Le maire (Mme M. J.-M., 74 ans) soutient que les postes rattachés au cabinet du maire sont soumis à des règles dérogatoires, ce qui est exact. La question est donc de savoir si ce poste d’agent de catégorie C correspond à un emploi statutaire (un salaire de cadre A est alors contraire aux statuts, donc illégal) ou à un emploi de cabinet (dans ce cas, la rémunération du salarié est fixée librement par le maire, dans le cadre de l’enveloppe budgétaire affectée aux emplois de cabinet).
On ne comprend pas bien que le fait de recruter un agent de catégorie C sur un poste de catégorie A serait illégal à Aix-en-Provence, alors que, selon les juridictions françaises (chambre de l’instruction de la cour d’appel de Paris [arrêt n° 2012/04867 du 31 octobre 2012 confirmant une ordonnance de non-lieu] et la chambre criminelle de la Cour de cassation [arrêt n° E-13-82.488-F-N du 30 octobre 2013]), cette pratique serait légale à Bobigny, au conseil général de la Seine-Saint-Denis, pour le motif que le président de ce conseil général souhaitait ardemment devenir président de l’Assemblée nationale.

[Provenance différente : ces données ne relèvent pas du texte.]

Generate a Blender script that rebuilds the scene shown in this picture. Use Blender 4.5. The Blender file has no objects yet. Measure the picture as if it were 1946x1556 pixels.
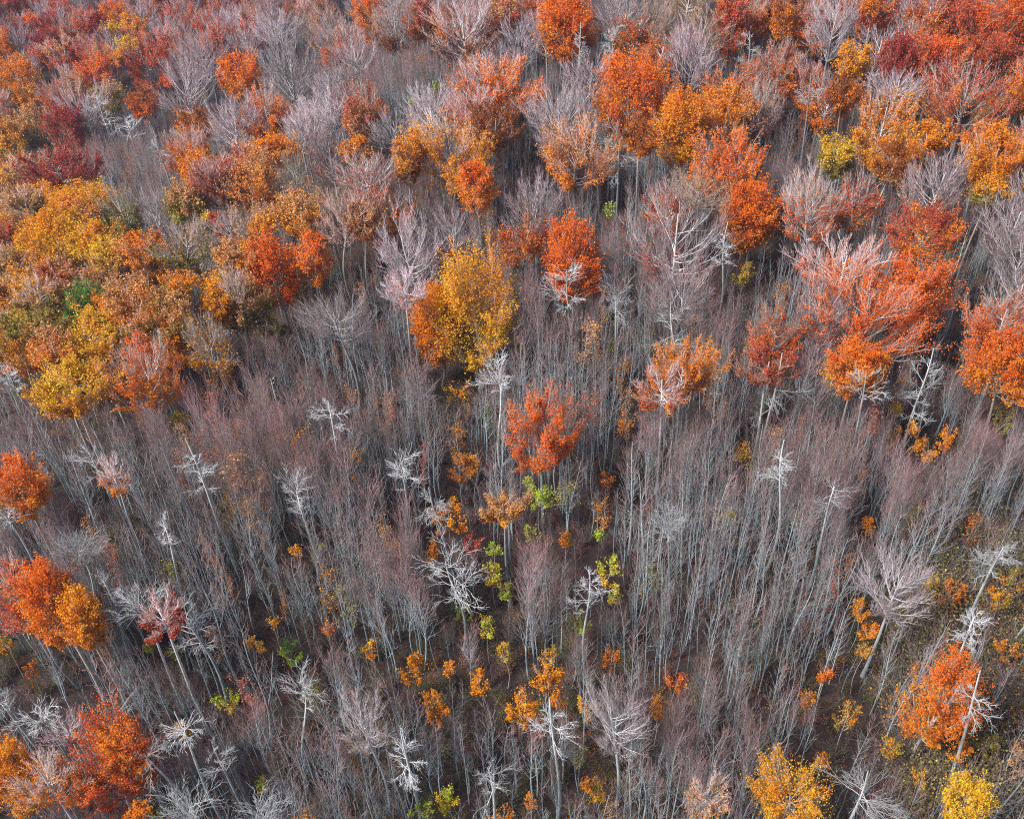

De même, les postes de cadres sont réservés aux fonctionnaires : un agent contractuel de catégorie A ne peut être recruté que pour une durée d’une année, renouvelable deux fois (soit trois années en tout). Un agent de catégorie A ne peut rester agent contractuel pendant 25 ans, de 1992 à 2017, sous le prétexte que son éventuelle titularisation est impossible pour cause d’absence de diplôme. Si la titularisation irrégulière d’un « contractuel perpétuel » a été annulée par le Conseil d’État, cet agent contractuel doit être licencié.
Alors, Aix-en-Provence et Bobigny, deux poids et deux mesures ? Que reproche-t-on réellement au maire d’Aix-en-Provence ? Qu’elle n’est pas présidente de l’Assemblée nationale ? Le « somptueux mélange d’autocratie, de népotisme et de désinvolture dans l’engagement des deniers publics » serait-il interdit la-bas, mais autorisé ici, afin de promouvoir la carrière d’un notable du Pré-Saint-Gervais, et surtout celles des personnes à qui son conseil général (désormais : conseil départemental) procure des emplois décoratifs ?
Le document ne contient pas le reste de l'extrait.